The ACLU relies on a novel interpretation of two Supreme Court rulings, Washington v. Seattle School Dist. No. 1, 458 U.S. 457 (1982) and Hunter v. Erickson, 393 U.S. 385 (1969), each of which overturned state ballot initiatives that prevented local governments from enacting antidiscrimination laws. Seattle dealt with a state referendum that shifted the authority to order busing to remedy racial imbalance in the schools from a Seattle school district where minorities had a significant influence, to the state legislature, which was virtually all-white. Hunter involved an amendment to a city's charter that required that any racial antidiscrimination ordinance be invalid unless confirmed by a two-thirds supermajority of the city's voters. In both cases, the Supreme Court held that the referenda violated the Fourteenth Amendment by intentionally distorting the political process on racial issues to the detriment of minorities. The ACLU argues that CCRI similarly distorts the political process in California on the subject of affirmative action by preventing minorities from seeking racial preferences from local government and forcing them instead to petition the statewide electorate to amend the state constitution if they want to enact racial preferences.

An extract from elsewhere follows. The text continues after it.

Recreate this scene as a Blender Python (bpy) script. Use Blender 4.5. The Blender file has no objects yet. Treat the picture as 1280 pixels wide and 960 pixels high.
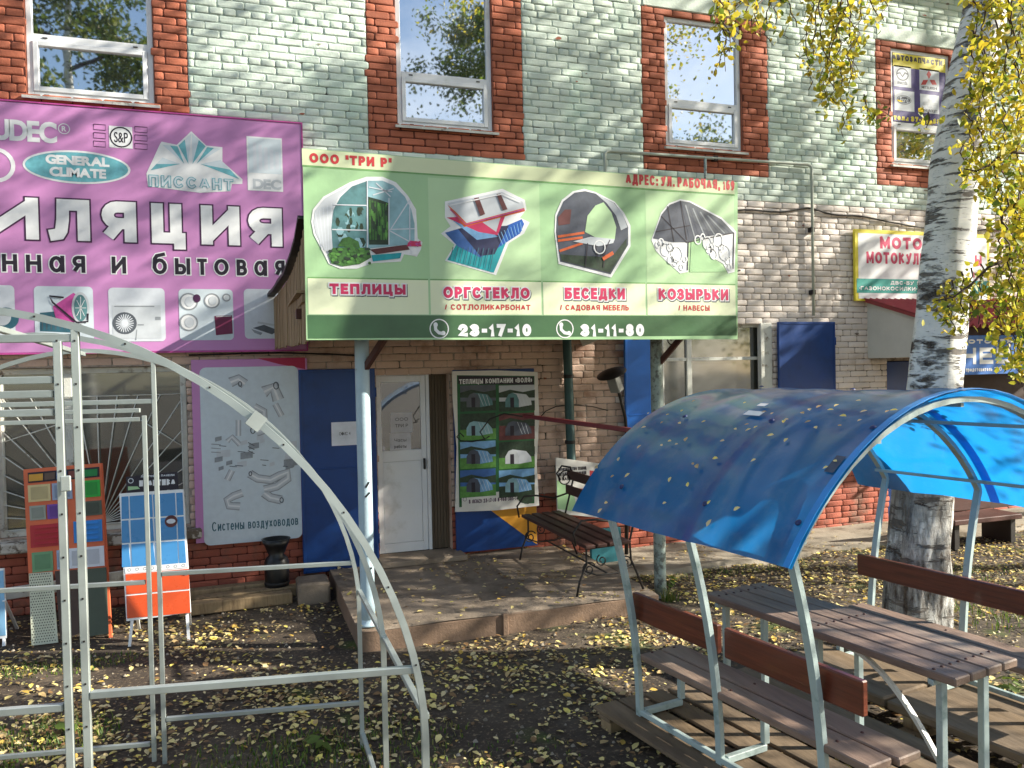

The ACLU's argument that Seattle and Hunter bar a statewide ban on racial preferences is disingenuous because this very proposition was rejected in Seattle and its companion case, Crawford v. Board of Education of Los Angeles, 458 U.S. 527 (1982), which held that the voters of California were within their rights when they passed a referendum eliminating the state constitutional right to be bused to a school with racial balance and barring state courts from ordering such busing.

Crawford rejected the ACLU's argument that the voters of California distorted the political process in a racial manner by forcing minorities to go to what the ACLU argued was a new and "remote level of government" --the statewide referendum-- if they wished to reinstate busing. (Of course, the ACLU's contention that a constitutional amendment is a distortion of the political process because it can be changed only by referendum is tantamount to defining every civil liberty guaranteed by the Bill of Rights and state constitutions as a distortion of the political process. Each can be altered only by subsequent constitutional amendment, invariably requiring proponents of the subsequent amendments to go to a "remote" level of government.)

Crawford observed that while the antibusing amendment dealt with a racial issue of particular concern to minorities, it worked a change in substantive law rather that the political process, defining state constitutional rights rather than altering the procedures by which laws dealing with race are adopted. Like the antibusing amendment sustained in Crawford, the CCRI defines citizens' substantive rights under the state constitution, rather than changing the process of government decisionmaking.

Concurring in Crawford, Justice Blackmun, who wrote the opinion striking down the Washington antibusing law in Seattle, explained that he was voting to uphold California's amendment in part because deciding to the contrary would prevent the states from repealing "statutory affirmative-action" programs -- just as the voters of California have done through CCRI. Id. At 546-47. Similarly, Blackmun's Seattle ruling rejected the dissent's prediction that his decision would prevent a state from repealing affirmative action in "local employment" for "racial minorities" on the theory that such repeal would distort the racial decisionmaking process. Id. At 480 n.23; id. At 498 n.14 (Powell, J., dissenting).

The insincerity of the ACLU's argument that CCRI unconstitutionally distorts the political process is illustrated by the fact that the ACLU never made this argument in the two long years it spent loudly and unsuccessfully urging the voters not to adopt CCRI. The ACLU's purported legal basis for opposing CCRI in 1995 and 1996 was the utterly baseless contention that CCRI would legalize sex discrimination and bar women from predominantly-male occupations. After the voters of California approved CCRI in November 1996, the ACLU suddenly changed its tune. It stopped arguing that CCRI legalized sex discrimination, and began arguing that CCRI unconstitutionally distorts the political process in a racially discriminatory manner.

Like Proteus, the ACLU's arguments against CCRI change whenever it is expedient, consistent only in opposing voters' right to govern themselves. If the Ninth Circuit panel rejects the ACLU's "political process" argument, the ACLU will no doubt come up with brand new rationalizations for striking down CCRI and thwarting the will of the people. The ACLU and the denizens of California's vast "diversity" industry have too great a stake in institutionalized racial divisions to allow California's experiment with colorblindness to survive.

Mr. Bader is Associate Counsel at the Center for Individual Rights.